Thursday, May 7, 2015

Blooms of Springtime

I love being outside and smelling the freshness in the air. I was walking the dog the other day and it started raining  - yes, we got wet but oh, the air and earth smelled so good! Instead of running, we sauntered home. I've always had spring allergies but lately, for some reason, I seem to be outgrowing them. Imagine, at my age, finally "outgrowing" my allergies. I must be going through my second childhood, ha ha.

My lovely bleeding hearts are blooming in the backyard as I write this and the lilacs are almost there too. (Arrrgh - My camera seems to be malfunctioning this week so all of these photos are from last May. The yard is not quite  this lush yet. Two more weeks.) 

I'm so happy that I'll be teaching my favorite little springtime quilt - Clarissa's Garden -  at a workshop this Saturday. A perfect time to applique some flowers. If you don't have it, you can purchase the pattern on my website.

Will you be doing something with flowers this Mother's Day weekend? Either in the garden or in your sewing room? After I get home from teaching, I'll look forward to seeing my kids on Sunday. My daughter will get me something for the garden. My son and I will watch the Chicago Bulls do their best in the playoff game and cheer and scream and yell at the refs. My husband will cook something yummy for us on the grill. No cooking or cleaning for me for a change. No sewing either, but a perfect day nonetheless. Maybe I should bring out my pretty English Rose Garden plates??  Hurry up, Sunday! Weather, please be nice.

Have a Happy Mother's Day


Friday, May 1, 2015

Log Cabin Crazy

Don't you just love log cabin quilts?  The log cabin block is such a wonderful traditional quilt block and has always been one of my favorites. This pattern has gotten a lot of buzz on my Facebook page and Facebook group ever since I posted a photo of this antique log cabin doll quilt.

Our friends Sue and Marian in the groups decided to reproduce it and, after seeing their fun versions, I decided to use this as our monthly doll quilt challenge in those online small quilting groups. (We try to make one quilt per month but I know that many of you have so many other projects you also want to work on so if you can make a couple by the end of the year you're doing great. There's no pressure.)


Sue's finished log cabin quilt. So close to the original you almost can't tell them apart.

Here's Marian's version. 


               Take a look at another cute one - a doll quilt Annie made from an old orphan log cabin block.

I started a new log cabin project myself a few month ago.
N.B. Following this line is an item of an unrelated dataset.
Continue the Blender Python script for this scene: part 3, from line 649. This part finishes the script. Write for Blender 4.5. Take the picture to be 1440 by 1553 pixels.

It still needs to be quilted but was inspired by this little log cabin coaster I made a couple of years ago. Yes, it's a little bigger but still small. . . . 

Awhile ago I was asked to review a quilting book by the Fons & Porter team on the topic of log cabin designs. It looks like they are still offering the book as a free copy. Twenty-four pages, free patterns and everything you could possibly want to know about Log Cabin quilts.

The book gives options for making the blocks in different sizes and includes some clever ideas and many helpful tips. There's even a pattern for a small log cabin doll quilt. You can download a copy of this book here. Even if you've never made one of these quilts, the patterns are simple enough once you get the hang of it.

Even though you've seen this a million times, here and on my Facebook page, it's still my favorite log cabin doll quilt - from my Prairie Children& Their Quilts book.

One more log cabin for inspiration - My husband was working with a client about a year ago when he spotted an antique quilt displayed in a frame on the wall as they were walking through an office building. He stopped in his tracks and said: "Look at that - a log cabin quilt." A silk log cabin quilt, as a matter of fact. I was glad he took the time to take a photo and send it to me. Isn't it lovely?  Would have been fun to see it in person.

I'll bet you've now become inspired to make a log cabin quilt yourself. Why not join us?  I will look forward to seeing some of your quilts posted in the small quilting groups. I know I want to go straight to my sewing room and pull out my bag of 1" scrap strips!